The findings revealed that each microbial sample displayed unique biosignatures, which could potentially be identified in the clouds and atmospheres of exoplanets. The authors concluded, “Here, we present an additional path for searching for life on Earth-like exoplanets: the search for biopigments as signs of life in clouds.” This research provides a crucial spectral reference to guide the detection and interpretation of potential biosignatures in the reflected light of Earth-like exoplanets during future missions.

Historical Context and Future Missions

The study draws inspiration from a 1976 investigation by renowned astronomer Dr. Carl Sagan and astrophysicist Dr. Ed Salpeter, who theorized about the possibility of life in Jupiter’s clouds. They proposed four types of organisms that could exist within the gas giant’s atmosphere: “Sinkers,” “Floaters,” “Hunters,” and “Scavengers,” each adapted to specific ecological niches.

Another significant motivation for this research is the upcoming Habitable Worlds Observatory (HWO), a planned space telescope set for launch in the 2040s. HWO aims to utilize spectroscopy to observe and analyze 25 habitable exoplanets for biosignatures. This raises the question of whether the biosignatures identified in this study could be detectable by HWO. The observatory’s broader mission will also include studies on galaxy growth, star formation, and various solar system objects.

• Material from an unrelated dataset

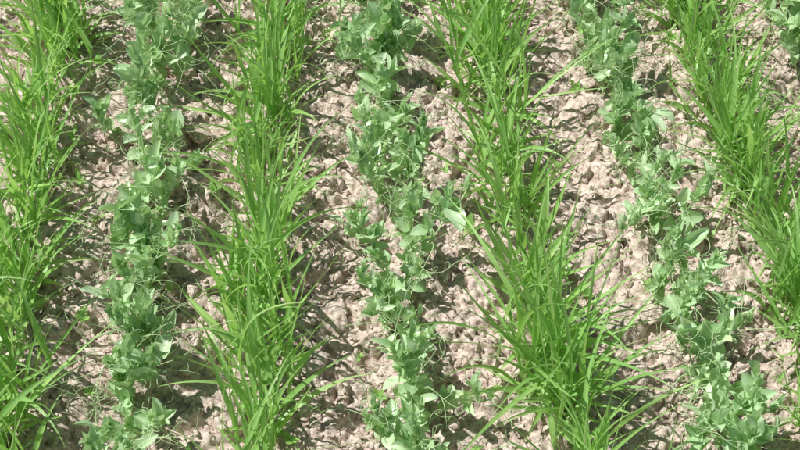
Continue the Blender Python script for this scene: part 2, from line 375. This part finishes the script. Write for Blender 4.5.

NASA’s James Webb Space Telescope (JWST) has already made strides in exoplanet research. It has successfully observed several exoplanet atmospheres, such as WASP-39 b and WASP-17 b, located around 700 and 1,324 light-years away from Earth, respectively. For WASP-39 b, JWST identified water, carbon dioxide, and carbon monoxide in its atmosphere, while WASP-17 b showed the presence of quartz particles at high altitudes.

Most recently, JWST has published findings in *The Astrophysical Journal Letters* regarding the atmosphere of TRAPPIST-1 e, an Earth-sized exoplanet within its star’s habitable zone. The results from these observations did not confirm the existence of a substantial atmosphere but emphasize the need for further research to verify such findings. The TRAPPIST-1 system is approximately 41 light-years away and consists of seven known Earth-sized planets, three of which orbit within the habitable zone.

As researchers continue to explore the potential for life in exoplanet atmospheres and clouds, the implications of this study offer a promising trajectory for future investigations. The integration of laboratory findings with observational data from advanced telescopes could lead to significant breakthroughs in our understanding of life’s potential beyond Earth. As these explorations unfold, the scientific community remains engaged, eager to uncover new insights into the vast possibilities of extraterrestrial life.